Well, interesting but sometimes repetitive stories about his war career. A bit of a bore after awhile, but I powered through. Can't decode if the author is a true hero or a braggart. He certainly has unambiguous feelings about right and wrong. He's right. I listened to audiobook which is read with a raspy old timers no BS style that made it real and enjoyable to listen to. Not a sophisticated treatment of war, just details of his personal exploits. If you enjoy that sort of thing, it's fine.
The title is deceiving. It's actually about Billy Waugh getting shot up in Vietnam, black ops in Cambodia (recruiting locals), surveillance of Osama bin Laden (before he was dangerous) and Carlos the Jackal (after he was mostly retired). The title makes it sound like Billy spent decades looking for Carlos and finally found him, but in actuality, it was just a few weeks of work after getting some info from the intelligence agency. I liked the details about tradecraft. Billy says he's done a lot more stuff he can't talk about. But just reading this, these missions seem very common.

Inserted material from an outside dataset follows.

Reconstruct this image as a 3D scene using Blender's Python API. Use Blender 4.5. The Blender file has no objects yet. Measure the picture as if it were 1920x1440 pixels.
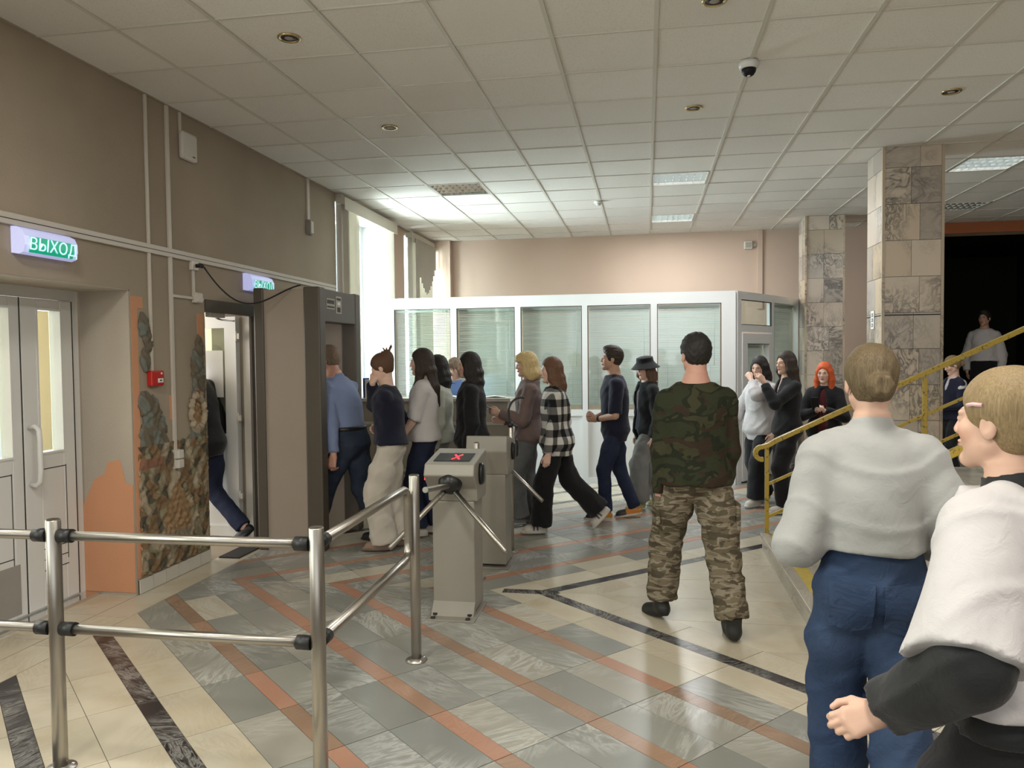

Billy Waugh is an undisputed legend of special operations - with over five decades of unconventional and guerrilla warfare, and clandestine operations experience to show for it.
He’s also funny as hell and more human than you might expect him to be - what with all his death-defying feats of pluck and daring. He also passes on some incredible wisdom that only a person with his life story could have.
This is a must-read for military leaders, those who fancy themselves James or Jane Bond, or just everyday folks needing a reminder that the journey isn’t over until you say it is.
Billy Waugh is a legend! He fought in the Korean War all the way up to an including GWOT. A blue collar, no nonsense warrior who never looked for accolades, medals, recognition or money. He just wanted the smoke! A true serviceman who loved his country and would stand up for what's right. This is a great book that goes over many of his tours but I felt that the Vietnam section was much more detailed pertaining to the battles. I tip my hat to Mr. Waugh and thank the proud men and women who serve just like him in order to keep our country safe.
No idea why this book carries this title. Only two chapters talk about it. Also, most of this information is covered in “Surprise, Kill, Vanish: The Secret History Of CIA Paramilitary Armies, Operators, And Assassins” by Annie Jacobsen.
Maybe I should be annoyed that Jacobsen’s book covers so much of Waugh’s book. This book could have covered stories where he wasn’t the central character like the Afterword covers.
Very much just a rundown of his military exploits and can feel a bit in-the-weeds at times. Politics are interesting only in that they reveal a soldier's mindset who never questioned a single battle he was in and cared solely on winning. Still a compelling quick read, some interesting insights and you can say this about Billy Waugh - glad he's on our side.
The writing isn't exceptionally good, but the stories are. Not the type of book I typically read, but it is eye opening to someone like myself with no military experience. For that reason, I think many people would do well to check it out and get a better appreciation for the gory details of how military and covert operations run.